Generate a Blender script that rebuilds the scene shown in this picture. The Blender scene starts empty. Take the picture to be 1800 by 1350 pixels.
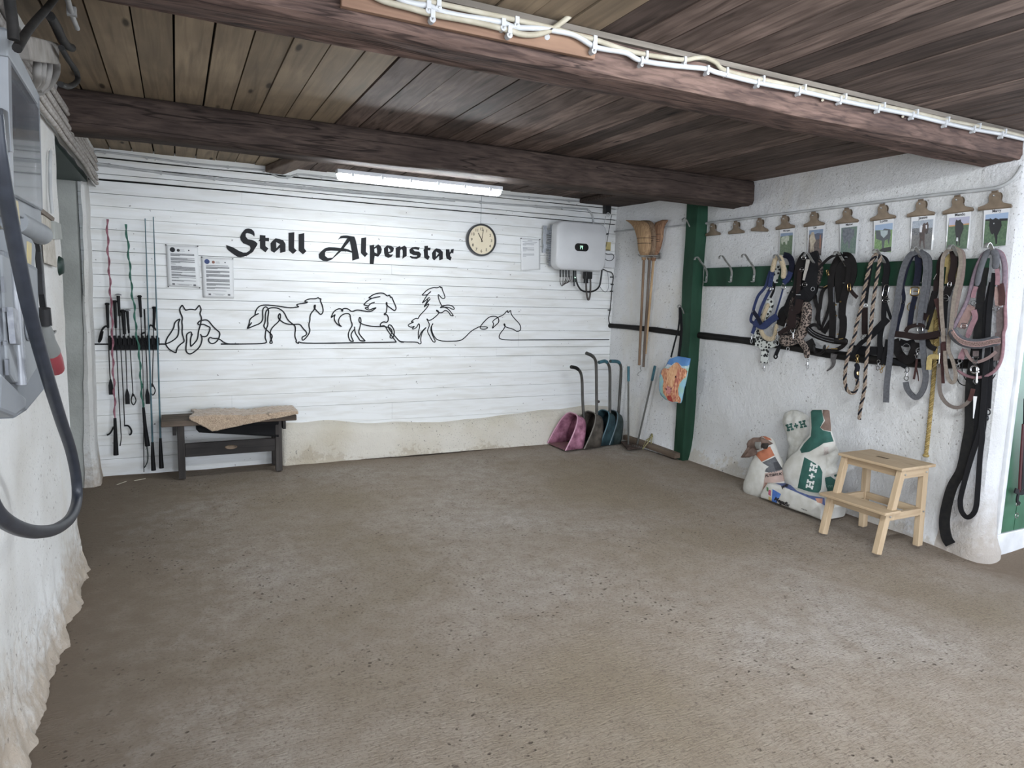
import bpy, bmesh, math, random
from mathutils import Vector, Matrix, noise
from mathutils.geometry import tessellate_polygon
from mathutils.bvhtree import BVHTree
random.seed(7)
SC = bpy.context.scene
COL = SC.collection
PI = math.pi

# ---------------------------------------------------------------- camera
# image 1800x1350, focal length 1187 px, levelled from the room's own vanishing points
CAMH = 1.45
FPX, CX, CY = 1187.0, 900.0, 675.0
def _n(v): v = Vector(v); return v.normalized()
_X = _n((3312 - CX, 590 - CY, FPX)); _Y = _n((310 - CX, 505 - CY, FPX))
_X = (_X - _Y * _X.dot(_Y)).normalized(); _Z = _X.cross(_Y)
if _Z.y > 0: _Z = -_Z
def cam2world(v): v = Vector(v); return Vector((_X.dot(v), _Y.dot(v), _Z.dot(v)))
EYE = Vector((0, 0, CAMH))
cd = bpy.data.cameras.new('camera'); cam = bpy.data.objects.new('camera', cd); COL.objects.link(cam)
cd.sensor_width = 36.0; cd.lens = FPX / 1800 * 36; cd.clip_start = 0.05; cd.clip_end = 100
r, u, b = cam2world((1, 0, 0)), cam2world((0, -1, 0)), cam2world((0, 0, -1))
cam.matrix_world = Matrix(((r.x, u.x, b.x, EYE.x), (r.y, u.y, b.y, EYE.y), (r.z, u.z, b.z, EYE.z), (0, 0, 0, 1)))
SC.camera = cam

# ---------------------------------------------------------------- world, daylight, exposure
SC.view_settings.view_transform = 'Standard'; SC.view_settings.look = 'None'
SC.view_settings.exposure = 1.44; SC.view_settings.gamma = 1.0; SC.view_settings.use_curve_mapping = False
w = bpy.data.worlds.new('overcast_sky'); SC.world = w; w.use_nodes = True
bg = w.node_tree.nodes['Background']; bg.inputs[0].default_value = (0.80, 0.88, 1.0, 1); bg.inputs[1].default_value = 0.9
def area(name, loc, direction, sx, sy, power, color):
    l = bpy.data.lights.new(name, 'AREA'); l.shape = 'RECTANGLE'; l.size = sx; l.size_y = sy; l.energy = power; l.color = color
    o = bpy.data.objects.new(name, l); COL.objects.link(o); o.location = loc
    o.rotation_euler = Vector(direction).to_track_quat('-Z', 'Y').to_euler(); return o
# daylight through the wide gateway behind the camera, and through the passage on the right
area('gateway_daylight', (1.9, -2.9, 1.35), (0, 1, -0.05), 4.6, 2.2, 75, (0.82, 0.88, 1.0))
area('passage_daylight', (7.4, 0.4, 1.4), (-1, 0.1, -0.1), 2.4, 2.0, 36, (0.84, 0.90, 1.0))
area('side_fill_light', (-.38, -.75, 1.45), (1, .25, -.12), 1.3, 1.0, 30, (.88, .93, 1.0))  # fill light added out of view on the left to brighten the right wall
LED_STRENGTH = 36.0
ROOM_LED_STRENGTH = 105.0

# ---------------------------------------------------------------- points from the survey of the room
def ray(px, py): return cam2world((px - CX, py - CY, FPX))
def atz(px, py, z=0.0): d = ray(px, py); return EYE + d * ((z - CAMH) / d.z)
def aty(px, py, y): d = ray(px, py); return EYE + d * (y / d.y)
def atx(px, py, x): d = ray(px, py); return EYE + d * (x / d.x)
XR, YB, ZC = 4.27, 5.92, 2.44
XL = -0.50
def W(px, py, off=0.0): return atx(px, py, XR - off)          # on the right wall
def B(px, py, off=0.0): return aty(px, py, YB - off)          # on the back wall
_pa, _pb = Vector((4.20, 4.95, 0)), Vector((4.08, 5.92, 0))
_pn = Vector((-(_pb.y - _pa.y), (_pb.x - _pa.x), 0)).normalized()   # alcove wall normal, into the room
def A(px, py, off=0.0):
    d = ray(px, py); q = _pa + _pn * off
    return EYE + d * ((q - EYE).dot(_pn) / d.dot(_pn))
NR, NB, NA = Vector((-1, 0, 0)), Vector((0, -1, 0)), _pn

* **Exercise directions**
Reproduce the material above exactly, first line through the line that contains "SC.camera = cam", minus the pictures.

* **Answer for this exercise**
Generate a Blender script that rebuilds the scene shown in this picture. The Blender scene starts empty. Take the picture to be 1800 by 1350 pixels.
import bpy, bmesh, math, random
from mathutils import Vector, Matrix, noise
from mathutils.geometry import tessellate_polygon
from mathutils.bvhtree import BVHTree
random.seed(7)
SC = bpy.context.scene
COL = SC.collection
PI = math.pi

# ---------------------------------------------------------------- camera
# image 1800x1350, focal length 1187 px, levelled from the room's own vanishing points
CAMH = 1.45
FPX, CX, CY = 1187.0, 900.0, 675.0
def _n(v): v = Vector(v); return v.normalized()
_X = _n((3312 - CX, 590 - CY, FPX)); _Y = _n((310 - CX, 505 - CY, FPX))
_X = (_X - _Y * _X.dot(_Y)).normalized(); _Z = _X.cross(_Y)
if _Z.y > 0: _Z = -_Z
def cam2world(v): v = Vector(v); return Vector((_X.dot(v), _Y.dot(v), _Z.dot(v)))
EYE = Vector((0, 0, CAMH))
cd = bpy.data.cameras.new('camera'); cam = bpy.data.objects.new('camera', cd); COL.objects.link(cam)
cd.sensor_width = 36.0; cd.lens = FPX / 1800 * 36; cd.clip_start = 0.05; cd.clip_end = 100
r, u, b = cam2world((1, 0, 0)), cam2world((0, -1, 0)), cam2world((0, 0, -1))
cam.matrix_world = Matrix(((r.x, u.x, b.x, EYE.x), (r.y, u.y, b.y, EYE.y), (r.z, u.z, b.z, EYE.z), (0, 0, 0, 1)))
SC.camera = cam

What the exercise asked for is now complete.